Why are we instructed to push someone out of fellowship? One, it is to protect the Church. Two, hopefully to cause the person to repent and correct their actions. What about my situation though? I’m not in a fellowship with these people on a regular basis. We don’t attend the same church. I just don’t feel true to myself to say that what they did was okay. It was not okay. I don’t wish them any harm and if they were on the side of the road I would help them, but being fake for the sake of manners — I just couldn’t do it. I didn’t think through my reaction. It just happened.
Jesus calls us to love.
John 13:34
A new commandment I give to you, that you love one another: just as I have loved you, you also are to love one another.

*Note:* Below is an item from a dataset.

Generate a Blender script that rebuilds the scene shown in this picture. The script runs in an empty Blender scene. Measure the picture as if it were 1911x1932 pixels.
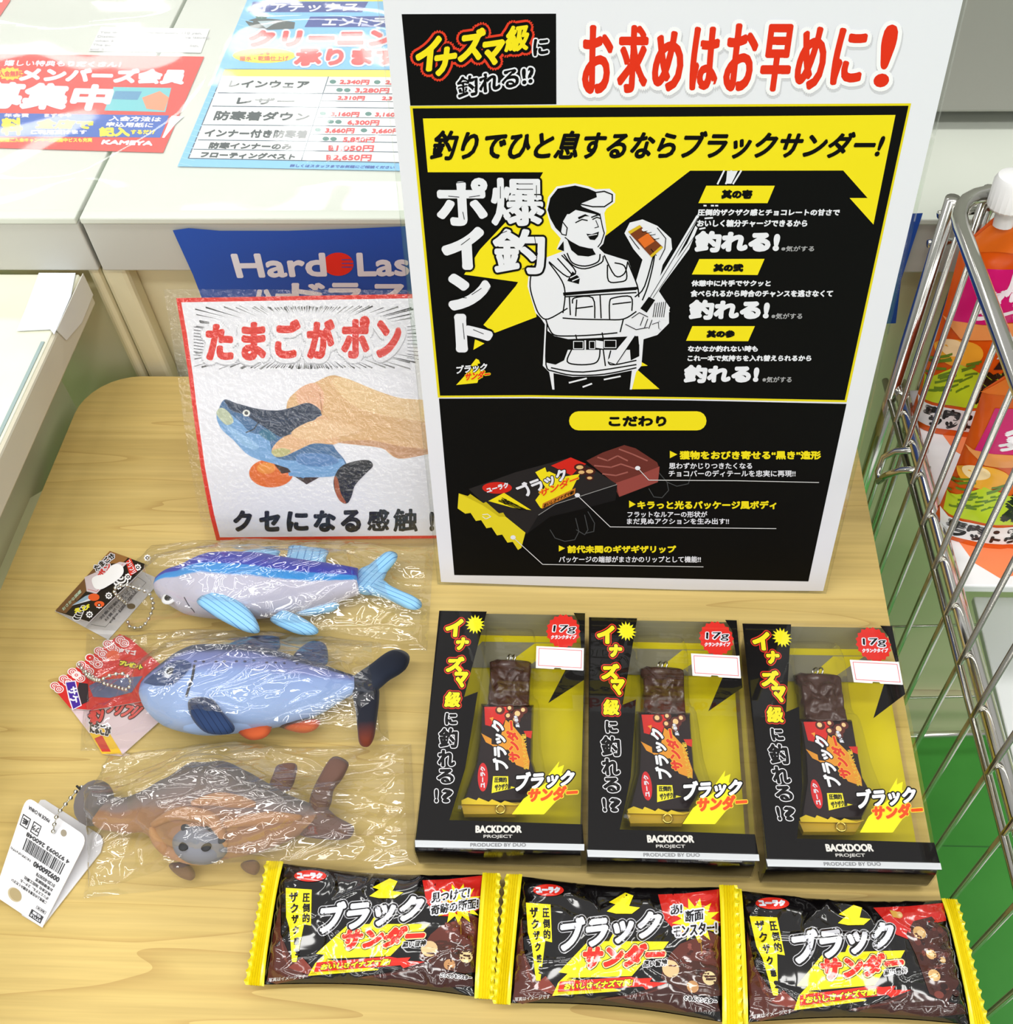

I felt unloving. I felt unkind. It wasn’t like me.
Proverbs 10:12
Hatred stirs up strife, but love covers all offenses.
Love covers a multitude of sins. It isn’t rude. It covers offenses.
I also know this:
Ephesians 6:12
For our struggle is not against flesh and blood, but against the rulers, against the powers, against the world forces of this darkness, against the spiritual forces of wickedness in the heavenly places.
Back when we were in the thick of battle with these people I saw a vision. I saw us in a courtroom and when I looked to see those people I saw the dragon instead. It was a fat dragon of greed and that is what was stealing from us. I know a demon was behind it. I saw the dragon taken away with a huge chain around its neck.
Honestly, this wouldn’t even bother most people — but here I sit — praying I wasn’t sinning in my lack of enthusiasm to see this man who did all he could to destroy us. Sigh.
Is it unloving that I don’t want this man to think all is well? Is that wrong? Forgiveness doesn’t mean restoration of fellowship does it?
Christians, what do you think?
I agree with your perception and your selection of scriptures to help us navigate these kinds of personal issues. I have experienced similar situations. Some occurred long ago, and when I saw the people involved I was civil if I could not just avoid them. I felt no need to converse or pretend to be in fellowship. A few of these people actually came to us and apologized years later. We were quick to express forgiveness and the fact that we all can make some bad decisions along the way in our walk with the Lord. I don’t think your reaction was anything but honest. If the person had just tapped you on the shoulder and given you a choice as to whether or not you wanted to shake hands, it would be different! This seems strangely aggressive as if the person, especially being a man, was almost trying to assert some sort of control. Of course, some people just don’t have the sensitivity or social skills we are used to – for various reasons. This was the perfect time for the man to apologize if he was actually sorry for the attacks on your family. Sometimes it’s hard to tell if you have forgiven someone. A friend of mine told me she tries to examine her own heart by asking herself if she thinks or feels the other person “owes” her anything. I have usually found I don’t feel that way – rather, like you, I can love them as I love all people, but I don’t feel obligated to fellowship in the Spirit with someone I don’t trust yet.